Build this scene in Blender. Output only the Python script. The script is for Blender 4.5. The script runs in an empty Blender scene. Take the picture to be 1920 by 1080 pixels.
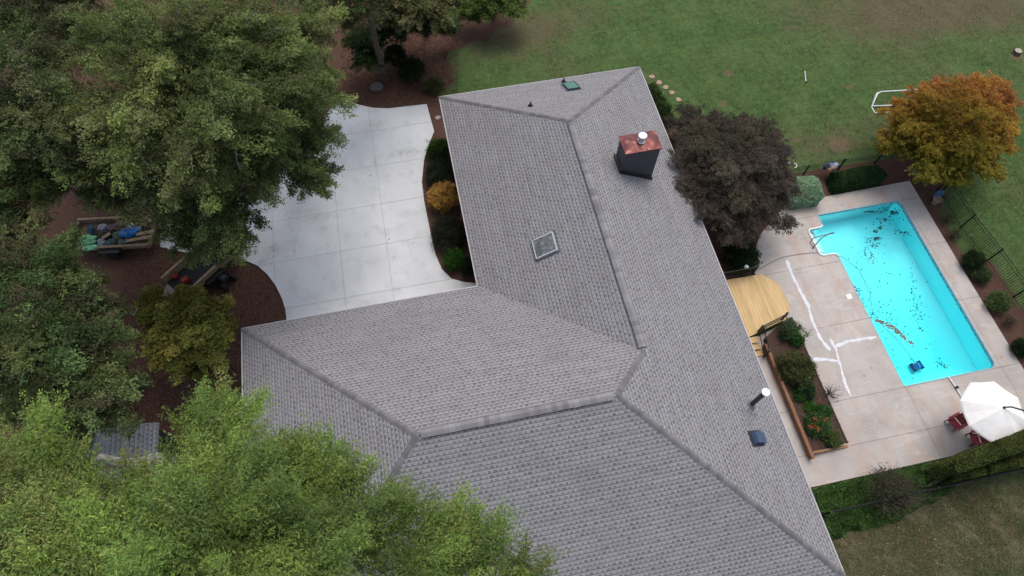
import bpy, bmesh, math, random
import numpy as np
from mathutils import Vector, Matrix
R_ = math.radians
scene = bpy.context.scene
COL = scene.collection
# ------------------------------------------------------------------ camera
CAM = np.array([-1.056, -22.288, 26.0])
CR = np.array([0.97956, -0.20114, 0.003035]); CU = np.array([0.17705, 0.87310, 0.45411]); CF = np.array([0.0933, 0.4443, -0.8910])
CF = CF/np.linalg.norm(CF); CR = CR-CF*(CR@CF); CR /= np.linalg.norm(CR); CU = np.cross(CR, CF)
FPX = 1187.34
cd = bpy.data.cameras.new('camera'); co = bpy.data.objects.new('camera', cd); COL.objects.link(co)
cd.sensor_width = 36; cd.lens = FPX/1920*36; cd.clip_start = 0.1; cd.clip_end = 3000
m = Matrix.Identity(4)
for i in range(3):
    m[i][0] = CR[i]; m[i][1] = CU[i]; m[i][2] = -CF[i]; m[i][3] = CAM[i]
co.matrix_world = m
scene.camera = co
# ------------------------------------------------------------------ light
SUN_EL, SUN_AZ = 66, 30     # azimuth east of north
w = bpy.data.worlds.new("World"); scene.world = w; w.use_nodes = True
nt = w.node_tree; nt.nodes.clear()
sky = nt.nodes.new('ShaderNodeTexSky'); sky.sky_type = 'NISHITA'; sky.sun_disc = False
sky.sun_elevation = R_(SUN_EL); sky.sun_rotation = R_(SUN_AZ); sky.dust_density = 4; sky.air_density = 1.0; sky.ozone_density = 1.0
hs = nt.nodes.new('ShaderNodeHueSaturation'); hs.inputs['Saturation'].default_value = 0.7
bg = nt.nodes.new('ShaderNodeBackground'); bg.inputs[1].default_value = 0.13
out = nt.nodes.new('ShaderNodeOutputWorld')
nt.links.new(sky.outputs[0], hs.inputs['Color']); nt.links.new(hs.outputs[0], bg.inputs[0]); nt.links.new(bg.outputs[0], out.inputs[0])
sd = bpy.data.lights.new('sun', 'SUN'); sd.energy = 0.7; sd.angle = R_(35); sd.color = (1, 0.96, 0.9)
so = bpy.data.objects.new('sun', sd); COL.objects.link(so)
el, az = R_(SUN_EL), R_(SUN_AZ)
sdir = Vector((math.sin(az)*math.cos(el), math.cos(az)*math.cos(el), math.sin(el)))
so.rotation_euler = sdir.to_track_quat('Z', 'Y').to_euler()
scene.view_settings.view_transform = 'Standard'; scene.view_settings.look = 'None'; scene.view_settings.gamma = 1
scene.view_settings.exposure = 0.62
scene.render.engine = 'CYCLES'
try:
    scene.cycles.max_bounces = 6; scene.cycles.diffuse_bounces = 3; scene.cycles.transparent_max_bounces = 12
    scene.cycles.volume_bounces = 0
except Exception: pass

# ------------------------------------------------------------------ survey helper: where a sight line meets a level z
def at(px, py, z=0.0):
    d = CF + CR*(px-960)/FPX - CU*(py-540)/FPX
    p = CAM + d*(z-CAM[2])/d[2]
    return (float(p[0]), float(p[1]), z)
def pxm(p):   # metres per photo pixel at a point
    return float((np.array(p)-CAM)@CF)/FPX
# ------------------------------------------------------------------ tagging
def tag(o, label=None, cat=None, group=None, kind=None):
    if label: o['label'] = label
    if cat: o['category'] = cat
    if group: o['group'] = group
    if kind: o['kind'] = kind
    return o
def empty(name, loc=(0, 0, 0), rz=0):
    o = bpy.data.objects.new(name, None); COL.objects.link(o); o.location = loc; o.rotation_euler = (0, 0, rz)
    o.empty_display_size = 0.2
    return o
def copy_tree(o, parent=None):
    c = o.copy(); COL.objects.link(c); c.parent = parent
    for ch in list(o.children): copy_tree(ch, c)
    return c
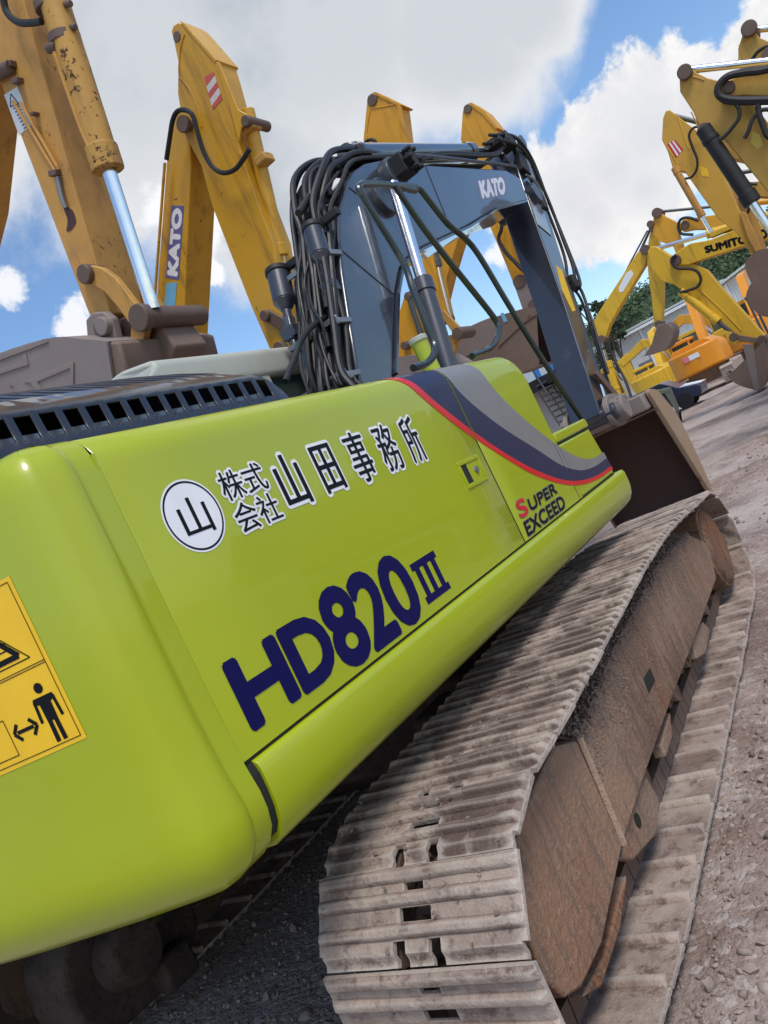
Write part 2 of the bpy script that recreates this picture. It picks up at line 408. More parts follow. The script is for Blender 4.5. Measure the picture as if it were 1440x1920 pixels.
cw = obj('counterweight', bm, [M['lime'], M['black']], exc, smooth=60)
bm = BM(); boxmm(bm, (-3.75, 1.0, -.55), (X0 - .12, 1.1, .42)); obj('counterweight_core', bm, M['black'], cw)
# --- warning sticker on the counterweight rear
def cwpt(x, z, off=.002):
    for i in range(len(plan) - 1):
        a, b = plan[i], plan[i + 1]
        if b.x <= x <= a.x and a.y < 1.0:
            t = (a.x - x) / (a.x - b.x); p = a.lerp(b, t); q = nrm[i].lerp(nrm[i + 1], t); return p + q * off + V((0, 0, z))
    return V((x, .75, z))
XR = -1.497
def cwstrip(bm, xa, xb, za, zb, off=.002, mi=0, k=10):
    grid_faces(bm, [[cwpt(xa + (xb - xa) * i / k, z, off) for i in range(k + 1)] for z in (za, zb)], mi)
def cwpoly(bm, pts, off, mi):
    bm.faces.new([bm.verts.new(cwpt(x, z, off)) for x, z in pts]).material_index = mi
def cwline(bm, p, q, w, off, mi, k=10):
    p, q = V((p[0], p[1], 0)), V((q[0], q[1], 0)); d = (q - p).normalized() * w / 2; nn = V((-d.y, d.x, 0))
    grid_faces(bm, [[cwpt((c + s * nn).x, (c + s * nn).y, off) for c in (p.lerp(q, i / k) for i in range(k + 1))] for s in (-1, 1)], mi)
bm = BM(); zb, zt = -.152, .215; XL = XR - .30
cwstrip(bm, XL, XR, zb, zt, .0012, 0)
o1 = .0022
ins = .010
for p, q in [((XL + ins, zb + ins), (XR - ins, zb + ins)), ((XR - ins, zb + ins), (XR - ins, zt - ins)), ((XL + ins, zt - ins), (XR - ins, zt - ins)), ((XL + ins, zb + ins), (XL + ins, zt - ins)),
             ((XL + ins, .030), (XR - ins, .030)), ((XL + ins, .025), (XR - ins, .025))]: cwline(bm, p, q, .0018, o1, 1)
# triangle
T = [(XR - .060, .060), (XR - .165, .195), (XR - .270, .060)]
for a, b in ((0, 1), (1, 2), (2, 0)): cwline(bm, T[a], T[b], .012, o1, 1)
T2 = [(XR - .038, .047), (XR - .165, .208), (XR - .292, .047)]
for a, b in ((0, 1), (1, 2), (2, 0)): cwline(bm, T2[a], T2[b], .0025, o1, 1)
for dz in (.08, .095): cwline(bm, (XR - .20, dz), (XR - .075, dz), .003, o1, 1)
# standing figure pictogram, double arrow, machine outline
hx, hz = XR - .052, -.018
cwpoly(bm, [(hx + .0105 * cos(k * pi / 8), hz + .0115 * sin(k * pi / 8)) for k in range(16)], o1, 1)
cwpoly(bm, [(hx - .024, -.036), (hx + .024, -.036), (hx + .028, -.046), (hx + .014, -.052), (hx + .013, -.090), (hx - .013, -.090), (hx - .014, -.052), (hx - .028, -.046)], o1, 1)
for s in (-1, 1):
    cwline(bm, (hx + s * .023, -.042), (hx + s * .026, -.088), .0075, o1, 1); cwline(bm, (hx + s * .0075, -.088), (hx + s * .0085, -.136), .0105, o1, 1)
ax = XR - .122
cwline(bm, (ax - .022, -.085), (ax + .022, -.085), .008, o1, 1)
for s in (-1, 1):
    for t in (-1, 1): cwline(bm, (ax + s * .031, -.085), (ax + s * .016, -.085 + t * .018), .008, o1, 1)
for p, q in [((XR - .165, -.048), (XR - .165, -.128)), ((XR - .165, -.128), (XR - .25, -.128)), ((XR - .165, -.048), (XR - .215, -.048)), ((XR - .215, -.048), (XR - .25, -.07))]: cwline(bm, p, q, .002, o1, 1)
obj('warning_sticker', bm, [M['amber'], M['ink']], cw, smooth=0)
# --- lettering on the side door
NX = V((1, 0, 0))
def ym(y0, y1, z0, z1): return lambda u, v: V((X0, y0 + (y1 - y0) * u, z0 + (z1 - z0) * v))
bm = BM()
for ch, y0, y1, z0, z1, b in [('H', 1.182, 1.352, -.312, -.160, .035), ('D', 1.380, 1.535, -.316, -.158, .035), ('8', 1.553, 1.690, -.340, -.128, .038), ('2', 1.703, 1.838, -.340, -.130, .038), ('0', 1.852, 2.003, -.342, -.132, .042)]:
    put_text(bm, ch, ym(y0, y1, z0, z1), bold=0, fat=.0105, fatn=10, lift0=.0012, n=NX)
for z in (-.200, -.316):
    bm.faces.new([bm.verts.new((X0 + .0012, y, zz)) for y, zz in ((2.036, z - .012), (2.205, z - .012), (2.205, z + .012), (2.036, z + .012))])
for y in (2.066, 2.120, 2.174):
    bm.faces.new([bm.verts.new((X0 + .0012, yy, zz)) for yy, zz in ((y - .0145, -.304), (y + .0145, -.304), (y + .0145, -.212), (y - .0145, -.212))])
obj('model_lettering', bm, M['navy'], pan, smooth=0)
bm = BM(); cyc, czc = 1.297, .190
for r0, r1, l, mi in ((0, .0935, .0010, 0), (.0835, .0885, .0016, 1)):
    if r0 == 0: bm.faces.new([bm.verts.new((X0 + l, cyc + r1 * cos(k * pi / 32), czc + r1 * sin(k * pi / 32))) for k in range(64)]).material_index = mi
    else: grid_faces(bm, [[(X0 + l, cyc + r * cos(k * pi / 32), czc + r * sin(k * pi / 32)) for k in range(65)] for r in (r0, r1)], mi)
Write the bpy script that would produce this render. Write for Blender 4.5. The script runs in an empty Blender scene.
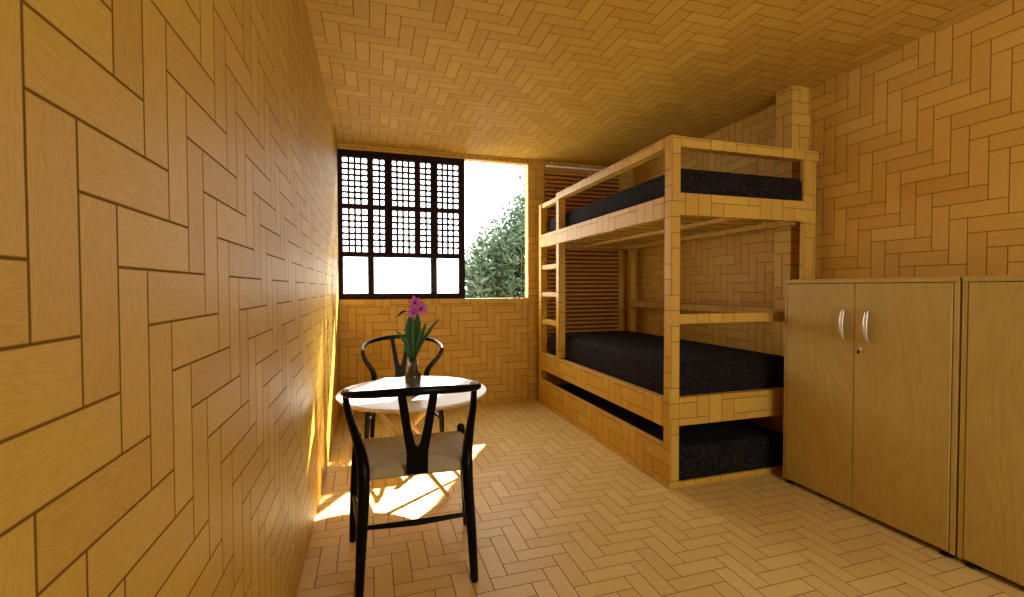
import bpy, bmesh, math, random
from mathutils import Vector, Matrix
random.seed(7)
S = bpy.context.scene
C = S.collection
PI = math.pi

# ------------------------------------------------------------------ dimensions
XL, XR = -0.2685, 2.758
YB, YF = 4.413, -1.30
H = 2.441
SUN_H = Vector((0.507, 0.862))       # horizontal direction towards the sun
SUN_T = 0.76                         # tan of its elevation

# ------------------------------------------------------------------ node helpers
def new_mat(name):
    m = bpy.data.materials.new(name); m.use_nodes = True
    nt = m.node_tree; nt.nodes.clear()
    out = nt.nodes.new('ShaderNodeOutputMaterial')
    b = nt.nodes.new('ShaderNodeBsdfPrincipled')
    nt.links.new(b.outputs[0], out.inputs[0])
    return m, nt, b
class N:
    def __init__(s, nt): s.nt = nt
    def put(s, sock, v):
        if v is None: return
        if isinstance(v, bpy.types.NodeSocket): s.nt.links.new(v, sock)
        else: sock.default_value = v
    def m(s, op, a, b=None, c=None, clamp=False):
        n = s.nt.nodes.new('ShaderNodeMath'); n.operation = op; n.use_clamp = clamp
        s.put(n.inputs[0], a); s.put(n.inputs[1], b); s.put(n.inputs[2], c)
        return n.outputs[0]
    def mixf(s, f, a, b):
        n = s.nt.nodes.new('ShaderNodeMix'); n.data_type = 'FLOAT'
        s.put(n.inputs[0], f); s.put(n.inputs[2], a); s.put(n.inputs[3], b)
        return n.outputs[0]
    def mixc(s, f, a, b, blend='MIX'):
        n = s.nt.nodes.new('ShaderNodeMix'); n.data_type = 'RGBA'; n.blend_type = blend
        s.put(n.inputs[0], f); s.put(n.inputs[6], a); s.put(n.inputs[7], b)
        return n.outputs[2]
    def xyz(s, x, y, z):
        n = s.nt.nodes.new('ShaderNodeCombineXYZ')
        s.put(n.inputs[0], x); s.put(n.inputs[1], y); s.put(n.inputs[2], z)
        return n.outputs[0]
    def sep(s, v):
        n = s.nt.nodes.new('ShaderNodeSeparateXYZ'); s.put(n.inputs[0], v)
        return n.outputs
    def noise(s, vec, scale, detail=2, rough=.5, dist=0):
        n = s.nt.nodes.new('ShaderNodeTexNoise')
        s.put(n.inputs['Vector'], vec); n.inputs['Scale'].default_value = scale
        n.inputs['Detail'].default_value = detail; n.inputs['Roughness'].default_value = rough
        n.inputs['Distortion'].default_value = dist
        return n.outputs[0]
    def white(s, vec):
        n = s.nt.nodes.new('ShaderNodeTexWhiteNoise'); n.noise_dimensions = '3D'
        s.put(n.inputs['Vector'], vec)
        return n.outputs['Value'], n.outputs['Color']
    def ramp(s, f, stops):
        n = s.nt.nodes.new('ShaderNodeValToRGB'); s.put(n.inputs[0], f)
        e = n.color_ramp.elements
        while len(e) < len(stops): e.new(.5)
        for el, (p, c) in zip(e, stops): el.position = p; el.color = c
        return n.outputs[0]
    def bump(s, h, strength, dist):
        n = s.nt.nodes.new('ShaderNodeBump'); s.put(n.inputs['Height'], h)
        n.inputs['Strength'].default_value = strength; n.inputs['Distance'].default_value = dist
        return n.outputs[0]
def srgb(r, g, b):
    f = lambda c: ((c/255+.055)/1.055)**2.4 if c > 10 else c/255/12.92
    return (f(r), f(g), f(b), 1)

WOOD_A = (0.62, 0.398, 0.068, 1)
WOOD_B = (0.50, 0.272, 0.036, 1)
LINE = (0.075, 0.028, 0.004, 1)

def herringbone(name, W=.0725, ou=0.0, ov=0.0, rough=.42, groove=.0017, a=WOOD_A, b=WOOD_B, spec=.25):
    """staircase herringbone of 1:3 planks, laid on the face's own plane (u,v metres in the room)"""
    m, nt, bs = new_mat(name); n = N(nt)
    g = nt.nodes.new('ShaderNodeNewGeometry')
    px, py, pz = n.sep(g.outputs['Position'])
    nx, ny, nz = n.sep(g.outputs['True Normal'])
    ax = n.m('GREATER_THAN', n.m('ABSOLUTE', nx), .6)
    az = n.m('GREATER_THAN', n.m('ABSOLUTE', nz), .6)
    u = n.mixf(ax, px, n.m('MULTIPLY', py, n.m('SIGN', nx)))
    v = n.mixf(az, pz, n.m('MULTIPLY', py, -1))
    U = n.m('DIVIDE', n.m('SUBTRACT', u, ou), W)
    V = n.m('DIVIDE', n.m('SUBTRACT', v, ov), W)
    i, j = n.m('FLOOR', U), n.m('FLOOR', V)
    fu, fv = n.m('SUBTRACT', U, i), n.m('SUBTRACT', V, j)
    s = n.m('ADD', i, j)
    k = n.m('FLOOR', n.m('DIVIDE', n.m('ADD', s, .5), 6))
    r = n.m('SUBTRACT', s, n.m('MULTIPLY', k, 6))            # 0..5
    hor = n.m('GREATER_THAN', r, 2.5)
    along = n.mixf(hor, n.m('ADD', r, fv), n.m('ADD', n.m('SUBTRACT', r, 3), fu))   # 0..3
    across = n.mixf(hor, fu, fv)
    pid = n.mixf(hor, i, n.m('ADD', j, 531))
    rv, rc = n.white(n.xyz(pid, k, hor))
    da = n.m('MINIMUM', across, n.m('SUBTRACT', 1, across))
    dl = n.m('MINIMUM', along, n.m('SUBTRACT', 3, along))
    d = n.m('MULTIPLY', n.m('MINIMUM', da, dl), W)
    line = n.m('SUBTRACT', 1, n.m('SMOOTH_MIN', 1, n.m('DIVIDE', d, groove), .25), clamp=True)
    gline = n.m('MULTIPLY', line, 1.6, clamp=True)
    rr = n.sep(rc)
    gv = n.xyz(n.m('ADD', n.m('MULTIPLY', along, .14), n.m('MULTIPLY', rr[0], 40)),
               n.m('ADD', across, n.m('MULTIPLY', rr[1], 40)), n.m('MULTIPLY', rr[2], 40))
    g1 = n.noise(gv, 3.2, 3, .55, 1.4)
    gv2 = n.xyz(n.m('ADD', n.m('MULTIPLY', along, .7), n.m('MULTIPLY', rr[1], 40)),
                n.m('ADD', n.m('MULTIPLY', across, 9), n.m('MULTIPLY', rr[0], 40)), 0)
    g2 = n.noise(gv2, 3.0, 3, .6, .3)
    rings = n.m('SINE', n.m('MULTIPLY', g1, 74))
    grain = n.m('ADD', n.m('MULTIPLY', rings, .36), n.m('MULTIPLY', n.m('SUBTRACT', g2, .5), 1.0))
    f = n.m('ADD', n.m('ADD', n.m('MULTIPLY', rv, .55), .22), n.m('MULTIPLY', grain, .55), clamp=True)
    col = n.mixc(f, a, b)
    col = n.mixc(n.m('MULTIPLY', gline, .82), col, LINE)
    nt.links.new(col, bs.inputs['Base Color'])
    bs.inputs['Roughness'].default_value = rough
    nt.links.new(n.m('ADD', n.m('ADD', n.m('MULTIPLY', g2, .18), rough - .09), n.m('MULTIPLY', gline, .5), clamp=True), bs.inputs['Roughness'])
    hgt = n.m('SUBTRACT', n.m('MULTIPLY', grain, .10), n.m('MULTIPLY', gline, 1.0))
    nt.links.new(n.bump(hgt, .55, .0016), bs.inputs['Normal'])
    nt.links.new(n.m('MULTIPLY', n.m('SUBTRACT', 1, gline), spec), bs.inputs['Specular IOR Level'])
    return m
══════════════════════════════
-- STATED PROBLEM --
Would you restate, exactly and with no pictures, the lines of the entries above from the one containing "Write the bpy" through the one containing "PI = math.pi"?

-- PROBLEM SOLUTION --
Write the bpy script that would produce this render. Write for Blender 4.5. The script runs in an empty Blender scene.
import bpy, bmesh, math, random
from mathutils import Vector, Matrix
random.seed(7)
S = bpy.context.scene
C = S.collection
PI = math.pi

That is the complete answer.